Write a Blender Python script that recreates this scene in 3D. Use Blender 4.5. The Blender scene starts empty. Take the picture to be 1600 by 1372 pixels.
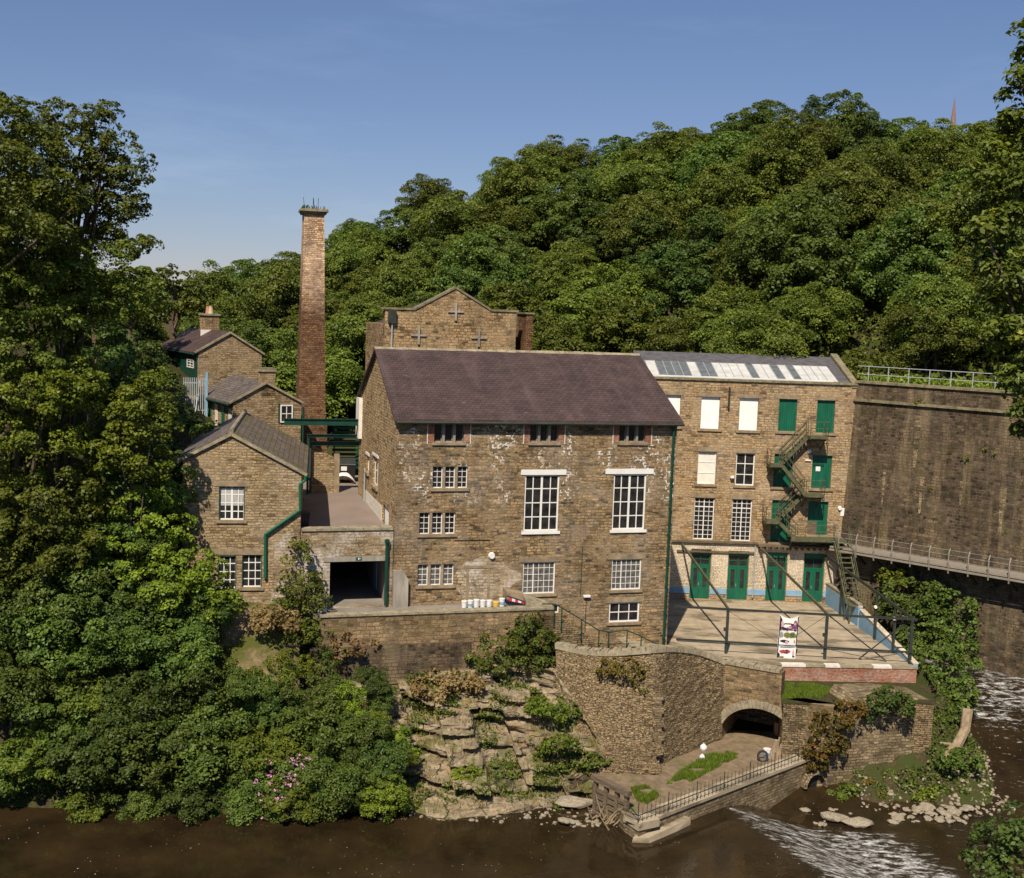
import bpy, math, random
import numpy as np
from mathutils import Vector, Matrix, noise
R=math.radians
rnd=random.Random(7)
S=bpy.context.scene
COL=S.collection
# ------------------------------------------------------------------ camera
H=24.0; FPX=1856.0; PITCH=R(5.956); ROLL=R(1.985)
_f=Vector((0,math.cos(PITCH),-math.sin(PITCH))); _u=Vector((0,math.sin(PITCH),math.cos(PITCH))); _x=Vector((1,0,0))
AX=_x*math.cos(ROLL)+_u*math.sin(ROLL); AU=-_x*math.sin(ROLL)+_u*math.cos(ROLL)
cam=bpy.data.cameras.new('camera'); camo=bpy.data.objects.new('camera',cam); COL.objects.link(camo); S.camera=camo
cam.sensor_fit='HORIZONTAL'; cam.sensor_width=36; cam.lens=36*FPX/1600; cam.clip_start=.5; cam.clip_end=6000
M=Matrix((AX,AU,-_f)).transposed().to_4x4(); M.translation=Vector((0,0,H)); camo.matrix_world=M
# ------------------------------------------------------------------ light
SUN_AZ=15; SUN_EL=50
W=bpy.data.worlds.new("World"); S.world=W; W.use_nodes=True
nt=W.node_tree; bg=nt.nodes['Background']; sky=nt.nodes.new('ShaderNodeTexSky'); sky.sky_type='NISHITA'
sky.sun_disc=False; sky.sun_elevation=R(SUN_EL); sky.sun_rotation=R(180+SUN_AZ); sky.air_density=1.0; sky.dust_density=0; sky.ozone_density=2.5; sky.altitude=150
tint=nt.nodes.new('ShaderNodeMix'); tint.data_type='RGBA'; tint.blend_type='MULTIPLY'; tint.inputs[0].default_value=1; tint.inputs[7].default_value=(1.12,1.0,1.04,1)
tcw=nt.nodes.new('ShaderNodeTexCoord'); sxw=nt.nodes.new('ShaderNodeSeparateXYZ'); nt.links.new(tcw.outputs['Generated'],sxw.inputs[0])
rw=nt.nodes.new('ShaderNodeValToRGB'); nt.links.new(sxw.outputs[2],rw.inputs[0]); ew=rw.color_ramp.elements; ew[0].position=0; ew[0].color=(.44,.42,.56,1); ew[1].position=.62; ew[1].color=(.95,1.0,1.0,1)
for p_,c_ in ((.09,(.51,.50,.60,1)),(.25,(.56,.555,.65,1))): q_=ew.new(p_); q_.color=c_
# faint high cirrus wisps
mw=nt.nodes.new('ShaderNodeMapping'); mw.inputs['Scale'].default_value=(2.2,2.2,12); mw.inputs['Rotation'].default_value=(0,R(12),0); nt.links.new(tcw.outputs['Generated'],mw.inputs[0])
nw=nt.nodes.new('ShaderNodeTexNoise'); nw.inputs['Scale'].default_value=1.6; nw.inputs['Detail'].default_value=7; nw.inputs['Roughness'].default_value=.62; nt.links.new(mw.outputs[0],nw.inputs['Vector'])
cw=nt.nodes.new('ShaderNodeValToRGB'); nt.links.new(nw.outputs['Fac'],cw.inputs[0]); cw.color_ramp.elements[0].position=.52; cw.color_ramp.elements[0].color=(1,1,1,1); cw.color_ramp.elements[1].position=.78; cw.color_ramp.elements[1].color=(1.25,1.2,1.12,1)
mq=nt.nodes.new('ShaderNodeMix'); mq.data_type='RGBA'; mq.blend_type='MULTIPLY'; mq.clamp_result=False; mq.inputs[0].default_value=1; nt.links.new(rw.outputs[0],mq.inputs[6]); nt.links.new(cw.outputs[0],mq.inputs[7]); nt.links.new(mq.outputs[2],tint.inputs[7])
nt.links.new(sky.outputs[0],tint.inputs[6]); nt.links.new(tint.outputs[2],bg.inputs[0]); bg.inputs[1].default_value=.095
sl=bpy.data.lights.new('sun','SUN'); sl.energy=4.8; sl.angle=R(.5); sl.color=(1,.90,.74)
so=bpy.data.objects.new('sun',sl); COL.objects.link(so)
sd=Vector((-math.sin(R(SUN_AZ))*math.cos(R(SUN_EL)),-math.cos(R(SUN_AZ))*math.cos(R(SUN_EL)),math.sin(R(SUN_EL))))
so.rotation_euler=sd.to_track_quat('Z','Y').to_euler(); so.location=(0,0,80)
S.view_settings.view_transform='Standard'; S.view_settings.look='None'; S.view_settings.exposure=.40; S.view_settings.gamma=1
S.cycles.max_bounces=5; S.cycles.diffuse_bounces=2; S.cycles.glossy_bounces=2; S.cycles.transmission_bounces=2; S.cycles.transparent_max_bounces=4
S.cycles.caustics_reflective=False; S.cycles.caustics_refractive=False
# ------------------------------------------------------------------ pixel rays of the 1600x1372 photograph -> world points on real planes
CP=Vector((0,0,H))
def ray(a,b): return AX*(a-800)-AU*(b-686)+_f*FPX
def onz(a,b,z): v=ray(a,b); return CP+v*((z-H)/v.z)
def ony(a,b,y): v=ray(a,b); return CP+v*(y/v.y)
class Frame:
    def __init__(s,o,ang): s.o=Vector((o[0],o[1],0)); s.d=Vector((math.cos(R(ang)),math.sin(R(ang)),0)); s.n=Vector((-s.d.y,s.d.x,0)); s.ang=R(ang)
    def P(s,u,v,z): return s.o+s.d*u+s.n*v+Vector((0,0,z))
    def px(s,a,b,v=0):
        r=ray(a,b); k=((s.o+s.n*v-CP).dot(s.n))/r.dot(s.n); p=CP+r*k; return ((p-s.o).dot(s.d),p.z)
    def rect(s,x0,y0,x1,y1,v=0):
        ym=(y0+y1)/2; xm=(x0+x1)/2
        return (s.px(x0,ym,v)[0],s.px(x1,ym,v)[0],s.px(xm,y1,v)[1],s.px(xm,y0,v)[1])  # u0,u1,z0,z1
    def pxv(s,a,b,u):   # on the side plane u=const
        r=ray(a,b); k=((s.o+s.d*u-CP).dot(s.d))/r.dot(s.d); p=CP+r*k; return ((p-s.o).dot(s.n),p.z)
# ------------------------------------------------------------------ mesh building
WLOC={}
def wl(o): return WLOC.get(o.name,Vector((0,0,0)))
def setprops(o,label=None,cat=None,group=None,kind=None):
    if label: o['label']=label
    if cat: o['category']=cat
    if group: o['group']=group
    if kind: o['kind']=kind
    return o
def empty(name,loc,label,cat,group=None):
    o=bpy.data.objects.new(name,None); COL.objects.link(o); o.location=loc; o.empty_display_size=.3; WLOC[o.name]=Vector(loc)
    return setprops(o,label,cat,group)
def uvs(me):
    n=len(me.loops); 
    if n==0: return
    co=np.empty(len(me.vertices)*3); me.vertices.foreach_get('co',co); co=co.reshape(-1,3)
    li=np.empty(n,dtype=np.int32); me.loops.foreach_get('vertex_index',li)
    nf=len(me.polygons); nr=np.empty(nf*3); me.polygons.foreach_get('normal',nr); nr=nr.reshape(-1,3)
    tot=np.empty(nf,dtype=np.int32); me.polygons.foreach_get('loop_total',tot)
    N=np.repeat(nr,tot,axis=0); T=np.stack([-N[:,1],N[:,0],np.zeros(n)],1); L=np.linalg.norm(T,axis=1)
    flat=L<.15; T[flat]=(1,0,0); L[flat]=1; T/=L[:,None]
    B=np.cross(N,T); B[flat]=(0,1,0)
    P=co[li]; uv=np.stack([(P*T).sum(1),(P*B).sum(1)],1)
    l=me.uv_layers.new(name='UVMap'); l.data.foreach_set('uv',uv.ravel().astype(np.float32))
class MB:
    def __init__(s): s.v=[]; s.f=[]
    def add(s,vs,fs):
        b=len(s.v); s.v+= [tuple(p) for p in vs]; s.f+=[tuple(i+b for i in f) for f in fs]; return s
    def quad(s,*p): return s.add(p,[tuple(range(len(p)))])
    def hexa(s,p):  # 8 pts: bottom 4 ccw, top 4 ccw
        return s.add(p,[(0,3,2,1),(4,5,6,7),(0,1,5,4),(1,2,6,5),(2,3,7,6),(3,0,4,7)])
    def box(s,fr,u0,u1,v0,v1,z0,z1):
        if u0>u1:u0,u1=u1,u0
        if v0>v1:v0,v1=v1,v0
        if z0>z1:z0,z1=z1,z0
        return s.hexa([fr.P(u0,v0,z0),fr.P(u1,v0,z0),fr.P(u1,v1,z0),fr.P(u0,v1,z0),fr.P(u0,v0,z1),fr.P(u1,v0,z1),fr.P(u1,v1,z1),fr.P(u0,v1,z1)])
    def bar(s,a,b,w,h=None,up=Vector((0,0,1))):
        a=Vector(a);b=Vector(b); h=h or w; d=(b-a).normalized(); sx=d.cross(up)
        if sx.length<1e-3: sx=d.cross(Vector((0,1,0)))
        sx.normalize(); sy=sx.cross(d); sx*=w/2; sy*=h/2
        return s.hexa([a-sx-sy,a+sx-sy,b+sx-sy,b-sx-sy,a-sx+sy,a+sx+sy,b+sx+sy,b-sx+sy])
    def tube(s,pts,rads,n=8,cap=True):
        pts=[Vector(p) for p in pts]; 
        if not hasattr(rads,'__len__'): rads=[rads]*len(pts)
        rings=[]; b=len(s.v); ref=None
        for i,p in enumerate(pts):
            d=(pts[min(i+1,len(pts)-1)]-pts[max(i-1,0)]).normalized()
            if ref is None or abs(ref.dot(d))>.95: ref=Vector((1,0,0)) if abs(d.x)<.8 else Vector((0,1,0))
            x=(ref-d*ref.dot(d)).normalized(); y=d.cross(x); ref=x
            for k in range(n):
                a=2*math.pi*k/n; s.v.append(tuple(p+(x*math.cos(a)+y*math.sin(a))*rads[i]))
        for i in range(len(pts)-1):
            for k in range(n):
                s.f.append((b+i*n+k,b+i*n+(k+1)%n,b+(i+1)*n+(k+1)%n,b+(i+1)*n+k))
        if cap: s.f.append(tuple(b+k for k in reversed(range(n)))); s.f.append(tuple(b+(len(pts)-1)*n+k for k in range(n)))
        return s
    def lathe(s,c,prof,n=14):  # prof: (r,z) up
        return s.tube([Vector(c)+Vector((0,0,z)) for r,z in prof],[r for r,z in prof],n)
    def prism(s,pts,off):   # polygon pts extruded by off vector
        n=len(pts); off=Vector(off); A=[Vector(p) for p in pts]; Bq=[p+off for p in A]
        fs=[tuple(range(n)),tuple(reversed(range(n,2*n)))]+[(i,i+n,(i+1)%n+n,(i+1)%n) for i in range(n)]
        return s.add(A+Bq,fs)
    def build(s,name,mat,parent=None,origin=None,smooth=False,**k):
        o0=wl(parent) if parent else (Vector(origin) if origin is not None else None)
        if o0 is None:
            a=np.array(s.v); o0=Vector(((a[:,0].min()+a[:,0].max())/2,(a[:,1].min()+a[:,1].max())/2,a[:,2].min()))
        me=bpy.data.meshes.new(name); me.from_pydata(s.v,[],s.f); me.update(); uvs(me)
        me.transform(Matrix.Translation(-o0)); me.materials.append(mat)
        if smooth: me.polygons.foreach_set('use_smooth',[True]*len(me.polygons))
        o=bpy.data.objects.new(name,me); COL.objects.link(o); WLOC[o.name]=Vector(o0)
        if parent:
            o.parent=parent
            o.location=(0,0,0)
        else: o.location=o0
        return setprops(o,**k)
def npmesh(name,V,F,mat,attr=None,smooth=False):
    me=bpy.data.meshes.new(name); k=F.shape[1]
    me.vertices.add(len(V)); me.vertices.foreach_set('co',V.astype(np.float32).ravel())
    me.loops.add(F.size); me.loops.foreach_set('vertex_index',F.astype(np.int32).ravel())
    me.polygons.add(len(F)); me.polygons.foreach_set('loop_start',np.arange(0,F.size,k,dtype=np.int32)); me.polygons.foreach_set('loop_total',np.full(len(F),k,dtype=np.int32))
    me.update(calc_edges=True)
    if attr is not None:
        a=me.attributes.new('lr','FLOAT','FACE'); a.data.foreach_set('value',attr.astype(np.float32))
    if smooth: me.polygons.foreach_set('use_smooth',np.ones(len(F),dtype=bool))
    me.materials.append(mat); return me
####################
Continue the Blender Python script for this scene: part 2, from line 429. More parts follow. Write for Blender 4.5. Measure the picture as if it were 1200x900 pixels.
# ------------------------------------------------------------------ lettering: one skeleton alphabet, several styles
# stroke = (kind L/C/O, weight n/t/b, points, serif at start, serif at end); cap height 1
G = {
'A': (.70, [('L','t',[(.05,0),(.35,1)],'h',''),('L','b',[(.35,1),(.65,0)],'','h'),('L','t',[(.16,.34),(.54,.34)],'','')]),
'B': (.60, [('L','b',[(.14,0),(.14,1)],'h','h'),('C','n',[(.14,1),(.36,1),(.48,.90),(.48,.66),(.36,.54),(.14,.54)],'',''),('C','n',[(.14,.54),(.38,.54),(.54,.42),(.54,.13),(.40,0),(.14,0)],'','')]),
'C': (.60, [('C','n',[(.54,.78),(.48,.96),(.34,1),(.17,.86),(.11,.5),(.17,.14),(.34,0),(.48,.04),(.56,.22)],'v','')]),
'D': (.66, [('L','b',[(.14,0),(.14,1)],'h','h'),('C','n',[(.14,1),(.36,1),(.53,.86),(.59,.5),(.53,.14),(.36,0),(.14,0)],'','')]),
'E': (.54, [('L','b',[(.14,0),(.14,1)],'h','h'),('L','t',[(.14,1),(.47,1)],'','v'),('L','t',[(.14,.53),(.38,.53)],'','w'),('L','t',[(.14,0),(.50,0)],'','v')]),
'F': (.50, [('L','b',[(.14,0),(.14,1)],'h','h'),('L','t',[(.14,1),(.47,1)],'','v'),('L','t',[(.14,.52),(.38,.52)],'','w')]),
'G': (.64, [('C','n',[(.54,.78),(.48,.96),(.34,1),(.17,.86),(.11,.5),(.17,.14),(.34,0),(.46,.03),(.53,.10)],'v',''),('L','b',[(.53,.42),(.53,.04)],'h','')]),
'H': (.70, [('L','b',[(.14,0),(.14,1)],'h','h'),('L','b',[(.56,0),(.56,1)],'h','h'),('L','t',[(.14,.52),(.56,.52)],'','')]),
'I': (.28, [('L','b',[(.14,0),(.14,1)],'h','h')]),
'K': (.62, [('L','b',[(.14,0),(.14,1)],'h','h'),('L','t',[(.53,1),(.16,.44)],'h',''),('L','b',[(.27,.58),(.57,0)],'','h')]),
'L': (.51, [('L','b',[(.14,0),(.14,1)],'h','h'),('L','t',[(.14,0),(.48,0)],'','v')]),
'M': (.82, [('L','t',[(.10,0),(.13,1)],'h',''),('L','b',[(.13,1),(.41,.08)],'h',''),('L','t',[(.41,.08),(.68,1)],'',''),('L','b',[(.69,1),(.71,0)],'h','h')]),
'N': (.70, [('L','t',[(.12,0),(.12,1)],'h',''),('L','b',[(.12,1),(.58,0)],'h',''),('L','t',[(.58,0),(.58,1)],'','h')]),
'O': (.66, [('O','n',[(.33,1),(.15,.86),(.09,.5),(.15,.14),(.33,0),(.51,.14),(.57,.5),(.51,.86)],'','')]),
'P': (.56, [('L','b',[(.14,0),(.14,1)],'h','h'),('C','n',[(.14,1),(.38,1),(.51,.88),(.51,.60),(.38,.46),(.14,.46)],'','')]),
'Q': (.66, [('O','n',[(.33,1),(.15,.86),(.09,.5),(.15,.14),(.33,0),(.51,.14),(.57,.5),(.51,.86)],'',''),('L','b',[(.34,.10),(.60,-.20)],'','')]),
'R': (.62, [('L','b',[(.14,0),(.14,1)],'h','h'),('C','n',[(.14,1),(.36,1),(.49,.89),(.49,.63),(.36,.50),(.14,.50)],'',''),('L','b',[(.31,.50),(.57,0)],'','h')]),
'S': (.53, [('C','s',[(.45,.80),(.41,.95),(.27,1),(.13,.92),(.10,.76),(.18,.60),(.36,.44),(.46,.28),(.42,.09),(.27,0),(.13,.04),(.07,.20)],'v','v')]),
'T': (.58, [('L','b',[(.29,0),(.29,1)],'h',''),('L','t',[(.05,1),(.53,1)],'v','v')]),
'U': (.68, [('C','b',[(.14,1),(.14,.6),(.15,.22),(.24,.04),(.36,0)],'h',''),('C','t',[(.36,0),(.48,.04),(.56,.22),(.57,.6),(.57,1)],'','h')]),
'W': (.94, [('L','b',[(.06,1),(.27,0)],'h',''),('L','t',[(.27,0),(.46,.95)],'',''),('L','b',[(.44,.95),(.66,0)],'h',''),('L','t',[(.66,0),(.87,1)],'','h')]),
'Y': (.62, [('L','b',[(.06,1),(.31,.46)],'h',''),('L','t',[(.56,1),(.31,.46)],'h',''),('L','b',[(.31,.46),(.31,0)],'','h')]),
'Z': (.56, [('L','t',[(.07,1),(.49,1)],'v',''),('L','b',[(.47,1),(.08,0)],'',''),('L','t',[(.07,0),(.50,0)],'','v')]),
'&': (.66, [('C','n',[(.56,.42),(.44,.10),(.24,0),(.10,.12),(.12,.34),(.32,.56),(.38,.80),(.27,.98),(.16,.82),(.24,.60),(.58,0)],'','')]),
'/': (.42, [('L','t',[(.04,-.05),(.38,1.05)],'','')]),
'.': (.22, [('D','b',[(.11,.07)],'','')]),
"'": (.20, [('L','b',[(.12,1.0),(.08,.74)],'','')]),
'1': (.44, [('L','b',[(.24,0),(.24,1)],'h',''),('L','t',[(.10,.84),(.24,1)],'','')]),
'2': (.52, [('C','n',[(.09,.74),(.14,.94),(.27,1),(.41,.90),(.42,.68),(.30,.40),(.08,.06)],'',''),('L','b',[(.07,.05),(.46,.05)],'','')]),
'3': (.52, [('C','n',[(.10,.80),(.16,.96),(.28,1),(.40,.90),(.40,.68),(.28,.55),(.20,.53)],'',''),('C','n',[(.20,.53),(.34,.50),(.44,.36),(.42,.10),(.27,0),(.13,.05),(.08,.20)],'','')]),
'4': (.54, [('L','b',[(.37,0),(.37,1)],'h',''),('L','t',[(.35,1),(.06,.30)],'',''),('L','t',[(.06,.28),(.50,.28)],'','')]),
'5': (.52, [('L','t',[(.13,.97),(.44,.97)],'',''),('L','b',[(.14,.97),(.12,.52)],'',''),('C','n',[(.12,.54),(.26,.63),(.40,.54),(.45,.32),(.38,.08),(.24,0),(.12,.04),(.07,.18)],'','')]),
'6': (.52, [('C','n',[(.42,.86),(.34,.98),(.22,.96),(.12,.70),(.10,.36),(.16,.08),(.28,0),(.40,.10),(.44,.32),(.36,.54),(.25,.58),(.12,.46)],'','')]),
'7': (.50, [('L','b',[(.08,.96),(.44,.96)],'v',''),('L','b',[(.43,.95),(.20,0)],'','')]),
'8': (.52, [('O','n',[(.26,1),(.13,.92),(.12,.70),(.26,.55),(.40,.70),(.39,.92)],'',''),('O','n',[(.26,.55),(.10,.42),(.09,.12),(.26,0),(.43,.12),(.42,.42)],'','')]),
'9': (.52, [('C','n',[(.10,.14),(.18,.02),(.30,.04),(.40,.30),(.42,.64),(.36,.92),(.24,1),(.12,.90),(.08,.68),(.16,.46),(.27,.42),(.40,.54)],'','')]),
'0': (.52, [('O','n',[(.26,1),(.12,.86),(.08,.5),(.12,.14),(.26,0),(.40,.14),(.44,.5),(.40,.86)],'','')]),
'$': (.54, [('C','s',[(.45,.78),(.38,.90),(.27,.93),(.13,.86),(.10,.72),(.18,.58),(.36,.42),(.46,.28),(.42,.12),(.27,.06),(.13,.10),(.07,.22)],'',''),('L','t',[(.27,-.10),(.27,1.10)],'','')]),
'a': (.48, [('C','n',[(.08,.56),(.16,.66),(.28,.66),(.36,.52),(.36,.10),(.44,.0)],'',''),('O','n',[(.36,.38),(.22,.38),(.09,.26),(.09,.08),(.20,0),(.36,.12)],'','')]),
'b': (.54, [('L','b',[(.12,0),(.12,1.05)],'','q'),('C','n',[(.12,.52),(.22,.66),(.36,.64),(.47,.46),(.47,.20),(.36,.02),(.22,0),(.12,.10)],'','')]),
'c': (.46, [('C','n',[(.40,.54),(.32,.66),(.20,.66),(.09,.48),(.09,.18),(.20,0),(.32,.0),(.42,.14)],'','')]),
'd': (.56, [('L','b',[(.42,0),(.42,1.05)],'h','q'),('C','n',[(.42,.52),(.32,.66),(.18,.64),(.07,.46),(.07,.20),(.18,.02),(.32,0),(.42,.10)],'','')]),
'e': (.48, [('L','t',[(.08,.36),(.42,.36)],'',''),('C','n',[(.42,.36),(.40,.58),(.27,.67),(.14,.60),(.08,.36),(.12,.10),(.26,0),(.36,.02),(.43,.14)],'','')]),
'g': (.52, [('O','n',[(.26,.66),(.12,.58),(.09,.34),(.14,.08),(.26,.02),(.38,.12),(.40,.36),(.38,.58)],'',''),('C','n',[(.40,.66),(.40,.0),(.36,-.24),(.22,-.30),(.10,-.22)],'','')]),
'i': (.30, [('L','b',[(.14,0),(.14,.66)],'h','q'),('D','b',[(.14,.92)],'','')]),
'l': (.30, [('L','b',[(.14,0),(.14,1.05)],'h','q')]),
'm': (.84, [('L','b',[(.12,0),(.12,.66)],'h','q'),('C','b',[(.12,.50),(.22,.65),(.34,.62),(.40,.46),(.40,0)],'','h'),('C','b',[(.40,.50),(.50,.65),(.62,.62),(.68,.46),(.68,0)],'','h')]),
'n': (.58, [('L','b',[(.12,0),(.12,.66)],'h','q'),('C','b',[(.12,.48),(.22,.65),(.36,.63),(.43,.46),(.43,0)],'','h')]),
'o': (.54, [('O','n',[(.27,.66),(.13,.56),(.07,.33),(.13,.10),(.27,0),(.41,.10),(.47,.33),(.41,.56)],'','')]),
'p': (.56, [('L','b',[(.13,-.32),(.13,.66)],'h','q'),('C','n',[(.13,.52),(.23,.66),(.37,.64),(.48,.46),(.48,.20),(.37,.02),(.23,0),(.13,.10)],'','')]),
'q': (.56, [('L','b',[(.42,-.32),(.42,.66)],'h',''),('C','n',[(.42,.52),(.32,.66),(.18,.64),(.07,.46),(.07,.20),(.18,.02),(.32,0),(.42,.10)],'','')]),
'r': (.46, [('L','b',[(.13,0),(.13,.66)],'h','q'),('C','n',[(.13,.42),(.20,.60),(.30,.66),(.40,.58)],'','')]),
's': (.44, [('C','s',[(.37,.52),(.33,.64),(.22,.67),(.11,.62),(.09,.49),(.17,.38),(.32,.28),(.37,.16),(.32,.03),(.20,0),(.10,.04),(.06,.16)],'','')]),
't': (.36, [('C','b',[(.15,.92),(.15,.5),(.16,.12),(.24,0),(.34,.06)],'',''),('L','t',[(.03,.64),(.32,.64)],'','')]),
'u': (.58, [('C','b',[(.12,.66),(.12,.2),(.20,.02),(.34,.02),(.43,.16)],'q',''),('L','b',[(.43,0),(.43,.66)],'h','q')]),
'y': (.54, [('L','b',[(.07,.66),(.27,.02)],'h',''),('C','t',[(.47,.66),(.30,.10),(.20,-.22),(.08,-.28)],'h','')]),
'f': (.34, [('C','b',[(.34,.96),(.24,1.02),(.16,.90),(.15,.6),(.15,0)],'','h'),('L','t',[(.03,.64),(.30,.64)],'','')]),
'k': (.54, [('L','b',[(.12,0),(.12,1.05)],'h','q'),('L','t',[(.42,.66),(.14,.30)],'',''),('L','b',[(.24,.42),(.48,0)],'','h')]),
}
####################
◆ **EXERCISE PROMPT**:
Return every line above that contains the word "Blender".

◆ **WRITTEN SOLUTION**:
Write a Blender Python script that recreates this scene in 3D. Use Blender 4.5. The Blender scene starts empty. Take the picture to be 1600 by 1372 pixels.
Continue the Blender Python script for this scene: part 2, from line 429. More parts follow. Write for Blender 4.5. Measure the picture as if it were 1200x900 pixels.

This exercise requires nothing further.